While the MAX7219 does provide a very simple way to control all 64 LEDs, you must program LEDs in terms of entire columns of 8 LEDs at a time. As a result, it's not very easy to change the state of a single LED within a column, or to change a row. And, because there is no way to ask the MAX7219 what the current state of its registers are, you wind up having to make your application keep track of the state of every LED.

The data structure you use to save the on/off state of each LED can be as simple or complicated as you want. The simplest possible way is using a 64-element list:

led_state = [0] * 64
def update_state(led_state, column, row, state):
    return led_state[column * 8 + row] = state

update_state(led_state, column=2, row=3, state=1)
update_state(led_state, column=2, row=3, state=0)

However, this highlights a mild annoyance with addressing specific LEDs in MAX7219:

  • columns are numbered 1-8 (i.e., register address 0001 through 1000)
  • Python numbers indices from 0-7

This means that the first element in our list (led_state[0]) corresponds to the column at register 0001. Not the end of the world, but something to bear in mind when converting user input to column register addresses.

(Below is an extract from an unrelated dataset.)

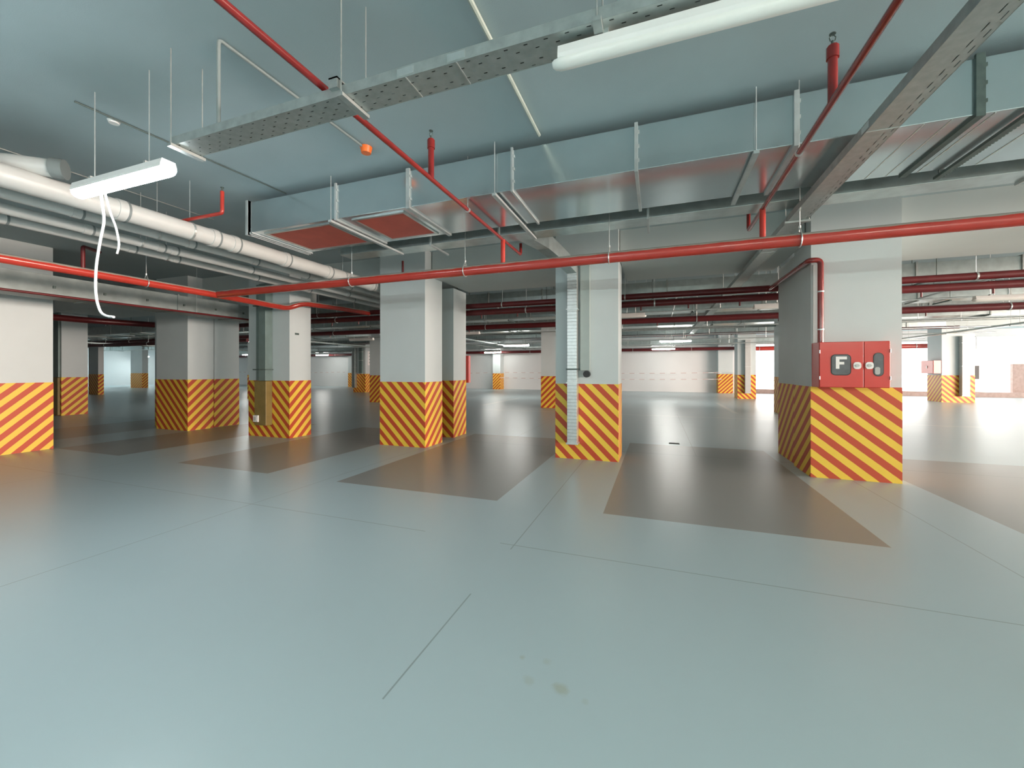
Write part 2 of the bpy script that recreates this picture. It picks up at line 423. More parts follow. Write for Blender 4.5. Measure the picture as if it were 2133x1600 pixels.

To convert a single column from our led_state list into an SPI command, we have to do some bitwise manipulations. For example,

register = (column+1) << 8
value = 0
for row in range(8):
    value <<= 1
    if led_state[column*8 + row]:
        value |= 1

packet = register | value

which

  1. sets the register address of the column we are modifying. column+1 allows us to specify columns 0-7 (to match rows 0-7) but still get the correct register addresses (1-8)
  2. initializes our value to 00000000
  3. probes each value in led_state that corresponds to our value
  4. shift all previous bits in our value over by one
  5. if the value is true/on, set the zero value we just used to shift our value to "on" (1); otherwise, leave it as "off" (0)
  6. combines the 4-bit register address and 8-bit value to generate the packet which we send to the MAX7219

A complete Python program which uses this approach to set individual LEDs on or off might look like this:

#!/usr/bin/env python
"""Change the state of a single LED in an 8x8 matrix.
"""

import spi

### Initialize an SPI connection using BCM-mode pins 21, 20, and 16
max7219 = spi.SPI(clk=21, cs=20, mosi=16, miso=None, verbose=True)

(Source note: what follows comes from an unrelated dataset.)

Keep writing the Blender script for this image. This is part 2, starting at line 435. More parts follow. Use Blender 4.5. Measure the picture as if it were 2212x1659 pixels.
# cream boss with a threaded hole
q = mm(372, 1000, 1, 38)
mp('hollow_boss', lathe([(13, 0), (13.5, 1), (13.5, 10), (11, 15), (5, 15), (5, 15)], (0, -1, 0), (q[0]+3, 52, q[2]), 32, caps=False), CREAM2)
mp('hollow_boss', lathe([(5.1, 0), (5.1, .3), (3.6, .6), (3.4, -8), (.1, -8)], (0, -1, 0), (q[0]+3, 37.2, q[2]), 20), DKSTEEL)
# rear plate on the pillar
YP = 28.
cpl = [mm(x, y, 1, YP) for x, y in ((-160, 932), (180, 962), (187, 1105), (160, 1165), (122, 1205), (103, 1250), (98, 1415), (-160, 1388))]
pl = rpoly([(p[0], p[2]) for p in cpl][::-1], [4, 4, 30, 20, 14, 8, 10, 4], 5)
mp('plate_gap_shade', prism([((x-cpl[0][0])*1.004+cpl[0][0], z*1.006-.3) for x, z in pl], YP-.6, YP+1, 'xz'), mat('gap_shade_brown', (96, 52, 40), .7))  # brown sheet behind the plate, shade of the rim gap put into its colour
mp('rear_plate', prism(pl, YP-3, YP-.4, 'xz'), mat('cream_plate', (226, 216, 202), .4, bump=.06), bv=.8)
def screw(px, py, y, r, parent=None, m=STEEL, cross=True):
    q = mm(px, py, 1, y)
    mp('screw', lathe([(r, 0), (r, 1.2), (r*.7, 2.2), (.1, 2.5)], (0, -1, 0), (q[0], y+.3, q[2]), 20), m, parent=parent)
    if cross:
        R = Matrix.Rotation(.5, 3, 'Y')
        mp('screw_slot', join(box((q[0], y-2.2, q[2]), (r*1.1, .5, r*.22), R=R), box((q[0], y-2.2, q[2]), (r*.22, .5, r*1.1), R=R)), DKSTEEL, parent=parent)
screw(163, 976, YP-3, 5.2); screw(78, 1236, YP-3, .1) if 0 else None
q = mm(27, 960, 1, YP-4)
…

### Zero out all registers
for cmd in range(16):
    packet = cmd << 8
    max7219.put(packet,12)

### Set the scan limit register and disable shutdown mode
max7219.put(int("101100000111",2),12)
max7219.put(int("110000000001",2),12)

### We zeroed out all registers, so all LEDs are off (0)
led_state = [0]*64

def set_led(row, column, state):
    ### update our saved state
    led_state[column*8 + row] = state

    ### convert the new column into an SPI command
    register = (column+1) << 8
    value = 0
    for row in range(8):
        value <<= 1
        if led_state[column*8+row]:
            value |= 1

    max7219.put(register|value,12)

while True:
    row, col, state = input("Enter a row, col, state: ")
    set_led(row, col, state)

Of course, using Python lists is not always the best way to store and update the state of each LED; for example, using an 8x8 numpy matrix may be a more logical data structure to use.

Other Features

The MAX7219 datasheet presents all of the features of the chip, and many are worth playing with. For example, playing with the LED intensity register allows you to make the LEDs pulse in different ways:

Pulsing the LED intensity register

The code to create the beating heart pattern above is quite simple, and it is available in my GitHub repository.